The One Palm Beach Penny Madoff Didn’t Steal

I was taking my Surly Long Haul Trucker out on its inaugural run today. Son Adam and buddy Keefer were along on the ride to the Palm Beach Inlet to check it out. I have to admit that it was a bit traumatic when I rolled it out to the street the first time and saw lawn dirt sticking on the tires.

About the penny

We were just about to turn onto the Lake Trail bike path when I locked down the brakes.

Right there, embedded in the concrete sidewalk, out in plain view was one of the few pennies Bernie Madoff didn’t make off with in Palm Beach, if you can believe the news stories.

Adam had a great idea

He said, “If any of us get involved in some kind of cloak-and-dagger escapade and we need to hook up, just place a call from a phone booth and say, ‘Meet me at The Penny.'”

I hope nobody from Homeland Security was eavesdropping.

4 Replies to “The One Palm Beach Penny Madoff Didn’t Steal”

  1. The Penny’s location has now been compromised. We will need to find a new place to meet up. The crow flies at midnight. I repeat: the crow flies at midnight.

    Over and out.

  2. It might be good to note one other detail… phone booth?!!? I believe that is an historical item. We may need to borrow the bat signal.
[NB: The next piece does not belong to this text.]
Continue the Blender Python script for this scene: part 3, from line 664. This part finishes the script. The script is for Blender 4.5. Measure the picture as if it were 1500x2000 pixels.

  3. We could tell you where the phone booth is located, but that would be another point of compromise as Son Adam has pointed out.

    The phone booth location is on a need-to-know basis.

    Reminds me of the old days before cell phones when people carried audio pagers. You’d dial a phone number, wait for a tone and then speak your message.

    We knew from our own pagers that they were in a specific block of phone numbers, so unnamed individuals would call them at random and leave messages like, “Leave the money under the park bench” or “The drop is tonight.”

    Of course, if it was a single photographer on a hot date, we’d speak a message like, “Call your wife. The baby’s sick.”

  4. I did have one concern: that Madoff might Google his name, find this post and sue me for defamation of character.

    That brought to mind this old Abe Lincoln story:

    When Abraham Lincoln asked Thaddeus Stevens whether his fellow politician, Cameron Simon, was an honest man, Stevens told the President:

    ‘He wouldn’t steal a red-hot stove.’

    An apology was demanded and Stevens agreed to retract the comment.

    ‘I said that Cameron wouldn’t steal a red-hot stove. I now withdraw that statement.’